[Scene modeling code data]
Start
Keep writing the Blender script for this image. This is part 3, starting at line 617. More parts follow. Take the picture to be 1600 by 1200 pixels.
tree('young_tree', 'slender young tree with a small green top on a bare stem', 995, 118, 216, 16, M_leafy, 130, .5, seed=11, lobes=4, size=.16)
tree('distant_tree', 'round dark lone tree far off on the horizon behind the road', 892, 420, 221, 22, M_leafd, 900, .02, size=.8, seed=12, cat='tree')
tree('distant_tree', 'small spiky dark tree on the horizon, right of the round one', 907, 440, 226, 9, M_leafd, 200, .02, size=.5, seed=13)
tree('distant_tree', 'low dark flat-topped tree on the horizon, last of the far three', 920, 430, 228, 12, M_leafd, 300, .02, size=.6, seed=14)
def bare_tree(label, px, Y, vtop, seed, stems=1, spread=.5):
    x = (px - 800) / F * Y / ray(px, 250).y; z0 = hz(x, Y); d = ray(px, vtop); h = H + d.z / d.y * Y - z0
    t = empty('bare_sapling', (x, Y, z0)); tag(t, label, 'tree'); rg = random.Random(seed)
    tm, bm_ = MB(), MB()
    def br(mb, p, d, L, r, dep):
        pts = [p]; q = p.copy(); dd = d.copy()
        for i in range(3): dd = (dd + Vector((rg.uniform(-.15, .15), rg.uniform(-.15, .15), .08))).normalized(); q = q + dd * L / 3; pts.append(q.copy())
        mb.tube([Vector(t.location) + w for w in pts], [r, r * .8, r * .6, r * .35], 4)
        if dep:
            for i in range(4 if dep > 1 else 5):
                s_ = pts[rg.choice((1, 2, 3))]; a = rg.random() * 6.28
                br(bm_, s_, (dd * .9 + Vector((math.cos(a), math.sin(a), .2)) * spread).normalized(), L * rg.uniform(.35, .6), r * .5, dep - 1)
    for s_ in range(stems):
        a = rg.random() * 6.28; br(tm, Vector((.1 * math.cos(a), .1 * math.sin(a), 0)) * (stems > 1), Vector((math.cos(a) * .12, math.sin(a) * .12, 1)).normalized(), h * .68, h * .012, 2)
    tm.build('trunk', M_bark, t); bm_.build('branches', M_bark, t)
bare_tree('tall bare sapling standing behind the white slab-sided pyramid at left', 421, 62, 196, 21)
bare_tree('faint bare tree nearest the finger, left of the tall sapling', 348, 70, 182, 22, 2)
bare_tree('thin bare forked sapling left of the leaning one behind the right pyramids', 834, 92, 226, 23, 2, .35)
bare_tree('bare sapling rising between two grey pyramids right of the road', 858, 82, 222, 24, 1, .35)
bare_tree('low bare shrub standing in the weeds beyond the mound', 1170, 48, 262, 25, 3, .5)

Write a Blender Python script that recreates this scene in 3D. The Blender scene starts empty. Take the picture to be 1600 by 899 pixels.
End
Output the lines above verbatim and in full.

[OUTPUT OF THE TASK]:
Keep writing the Blender script for this image. This is part 3, starting at line 617. More parts follow. Take the picture to be 1600 by 1200 pixels.
tree('young_tree', 'slender young tree with a small green top on a bare stem', 995, 118, 216, 16, M_leafy, 130, .5, seed=11, lobes=4, size=.16)
tree('distant_tree', 'round dark lone tree far off on the horizon behind the road', 892, 420, 221, 22, M_leafd, 900, .02, size=.8, seed=12, cat='tree')
tree('distant_tree', 'small spiky dark tree on the horizon, right of the round one', 907, 440, 226, 9, M_leafd, 200, .02, size=.5, seed=13)
tree('distant_tree', 'low dark flat-topped tree on the horizon, last of the far three', 920, 430, 228, 12, M_leafd, 300, .02, size=.6, seed=14)
def bare_tree(label, px, Y, vtop, seed, stems=1, spread=.5):
    x = (px - 800) / F * Y / ray(px, 250).y; z0 = hz(x, Y); d = ray(px, vtop); h = H + d.z / d.y * Y - z0
    t = empty('bare_sapling', (x, Y, z0)); tag(t, label, 'tree'); rg = random.Random(seed)
    tm, bm_ = MB(), MB()
    def br(mb, p, d, L, r, dep):
        pts = [p]; q = p.copy(); dd = d.copy()
        for i in range(3): dd = (dd + Vector((rg.uniform(-.15, .15), rg.uniform(-.15, .15), .08))).normalized(); q = q + dd * L / 3; pts.append(q.copy())
        mb.tube([Vector(t.location) + w for w in pts], [r, r * .8, r * .6, r * .35], 4)
        if dep:
            for i in range(4 if dep > 1 else 5):
                s_ = pts[rg.choice((1, 2, 3))]; a = rg.random() * 6.28
                br(bm_, s_, (dd * .9 + Vector((math.cos(a), math.sin(a), .2)) * spread).normalized(), L * rg.uniform(.35, .6), r * .5, dep - 1)
    for s_ in range(stems):
        a = rg.random() * 6.28; br(tm, Vector((.1 * math.cos(a), .1 * math.sin(a), 0)) * (stems > 1), Vector((math.cos(a) * .12, math.sin(a) * .12, 1)).normalized(), h * .68, h * .012, 2)
    tm.build('trunk', M_bark, t); bm_.build('branches', M_bark, t)
bare_tree('tall bare sapling standing behind the white slab-sided pyramid at left', 421, 62, 196, 21)
bare_tree('faint bare tree nearest the finger, left of the tall sapling', 348, 70, 182, 22, 2)
bare_tree('thin bare forked sapling left of the leaning one behind the right pyramids', 834, 92, 226, 23, 2, .35)
bare_tree('bare sapling rising between two grey pyramids right of the road', 858, 82, 222, 24, 1, .35)
bare_tree('low bare shrub standing in the weeds beyond the mound', 1170, 48, 262, 25, 3, .5)

Write a Blender Python script that recreates this scene in 3D. The Blender scene starts empty. Take the picture to be 1600 by 899 pixels.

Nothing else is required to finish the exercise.